What's Truly Worth Saving? A Guide to Valuing Your Legacy
Dr. Eleanor Vance ·

How do we decide what's worth keeping for the future? Explore the philosophy behind saving objects, from timeless heirlooms to emotional burdens, and learn to value your legacy.
How do we place a value on the things we keep and pass down? It's a question that hits home for anyone who's ever sorted through a parent's attic or wondered about their own collection. Objects can be timeless and multi-generational, connecting us to stories bigger than ourselves. Or, let's be honest, they can become a burden to bear—clutter with an emotional price tag.
I was thinking about a conversation between Jack Russell Weinstein and Wellesley philosophy professor Erich Hatala Matthes. They dug into this very question: why should we save for posterity? It's not just about stuff. It's about meaning.
### The Weight and The Worth
We've all felt it. That box of old letters, the chipped teacup from a grandmother, the tools from a workshop long closed. They take up space. Sometimes, they take up more emotional energy than physical room. But within them lies a potential value that goes far beyond money.

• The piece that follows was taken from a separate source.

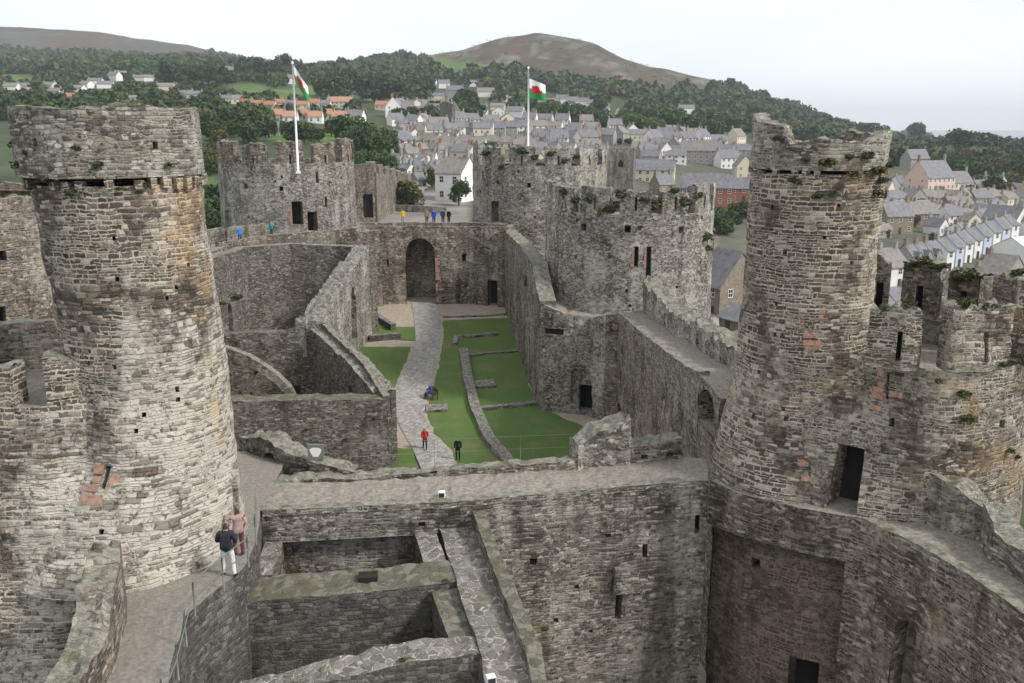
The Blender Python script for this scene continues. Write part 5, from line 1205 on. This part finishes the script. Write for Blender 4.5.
CR['tuft'] = [leafmesh('foliage', 160, 80 + i, 'leafwall', .8, False, 5, .22) for i in range(4)]
_mb = MB(); _mb.tube([(0, 0, -.06), (.01, 0, .2), (-.01, .02, .45), (.02, 0, .7)], [.045, .034, .024, .01], 7)
for a in range(5): _mb.tube([(0, 0, .28 + a * .06), (.16 * math.cos(a * 2.2), .16 * math.sin(a * 2.2), .45 + a * .07)], [.016, .006], 5)
_o = _mb.build('trunk', 'bark'); TRUNK = _o.data; bpy.data.objects.remove(_o)
TREES = {}
KN = {'dark': 'dark green tree', 'mid': 'green leafy tree', 'light': 'light green tree', 'olive': 'olive green tree', 'pine': 'dark pointed conifer', 'bush': 'low green bush'}
def tree(x, y, hpx, kind, cluster, wf=1.0, label=None):
    p = hit(x, y); k = p.y * cp + (CH - p.z) * sp; h = hpx * k / F; w = h * wf
    nm = 'bush' if kind == 'bush' else ('conifer' if kind == 'pine' else 'broadleaf_tree')
    e = empty(nm, p - Vector((0, 0, .2)), label, 'bush' if kind == 'bush' else 'tree', cluster); e.rotation_euler.z = random.uniform(0, 6.28); e.scale = (w, w, h)
    o = bpy.data.objects.new('crown', random.choice(CR[kind])); COL.objects.link(o); o.parent = e
    if k < 520 and kind != 'bush': o = bpy.data.objects.new('trunk', TRUNK); COL.objects.link(o); o.parent = e
    if not label: TREES.setdefault((cluster, kind), []).append((x, e))
random.seed(21)
def band(n, x0, x1, y0, y1, h0, h1, kinds, cluster, wf=(1, 1.5)):
    for i in range(n):
        t = (i + random.uniform(.1, .9)) / n; x = x0 + (x1 - x0) * t
        tree(x, random.uniform(y0, y1), random.uniform(h0, h1), random.choice(kinds), cluster, random.uniform(*wf))
band(9, 168, 232, 84, 88, 18, 28, ['dark'], 'left skyline belt', (.9, 1.3)); band(6, 236, 290, 78, 82, 18, 26, ['dark'], 'left skyline belt', (.9, 1.3))
band(7, 318, 356, 97, 102, 20, 30, ['dark', 'mid'], 'wood behind the left flag', (1, 1.4)); band(4, 362, 398, 102, 104, 30, 34, ['mid', 'dark'], 'wood behind the left flag', (1, 1.2)); band(5, 398, 430, 98, 104, 22, 30, ['dark'], 'wood behind the left flag', (.9, 1.2))
band(9, 200, 226, 112, 150, 14, 24, ['dark', 'mid', 'dark'], 'slope right of pale tower'); band(12, 228, 345, 134, 146, 14, 24, ['dark', 'mid', 'mid'], 'slope above left flag tower')
band(7, 203, 222, 205, 240, 22, 34, ['mid', 'dark'], 'thicket right of pale tower'); band(7, 204, 222, 150, 178, 16, 24, ['mid', 'dark', 'olive'], 'slope right of pale tower')
band(10, 345, 392, 140, 168, 22, 34, ['dark', 'mid'], 'trees left of the street', (.9, 1.3))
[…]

It's the story they carry. The hands that held them. The moments they witnessed. That's where the real worth is found. Saving becomes an act of preserving a narrative, a piece of a personal history that might otherwise fade away.
### Asking the Right Questions
So how do you decide? Start by asking yourself a few simple things when you look at an object:
- **Does it tell a story?** Whose story is it? Is it one worth remembering and passing on?
- **What does it connect me to?** A person? A place? A feeling or a phase of life?
- **Is it a burden of guilt or a gift of memory?** There's a big difference. One weighs you down; the other lifts you up.
Sometimes, the most valuable thing isn't the object itself, but the conversation it starts. A simple item can be a doorway to sharing family history, values, and lessons learned the hard way.
### Saving for a Future You Can't See
Professor Matthes points us toward the idea of 'posterity'—a future we won't personally inhabit. Why save for people we may never meet? Because we're part of a chain. We receive, we steward, and we pass along.
It's an act of faith, really. Faith that the stories and values embedded in these objects will matter to someone, someday. That a future generation might find comfort, identity, or simply a good laugh in what we've chosen to keep.
Not everything needs to be saved, of course. That's the other side of the coin. Discernment is key. But when we choose wisely, we're not just storing artifacts. We're preserving touchstones of human experience.
### Making Your Peace with Possessions
Here's the heart of it: valuing what we save is about understanding our own role in a longer story. It's recognizing that some things are temporary, and some things have the spark of timelessness.
Let go of what feels like obligation. Hold onto what feels like love. Pass down the items that whisper the truths you want to echo into the future. In the end, we're not just saving objects. We're saving the pieces of ourselves we believe are worth remembering.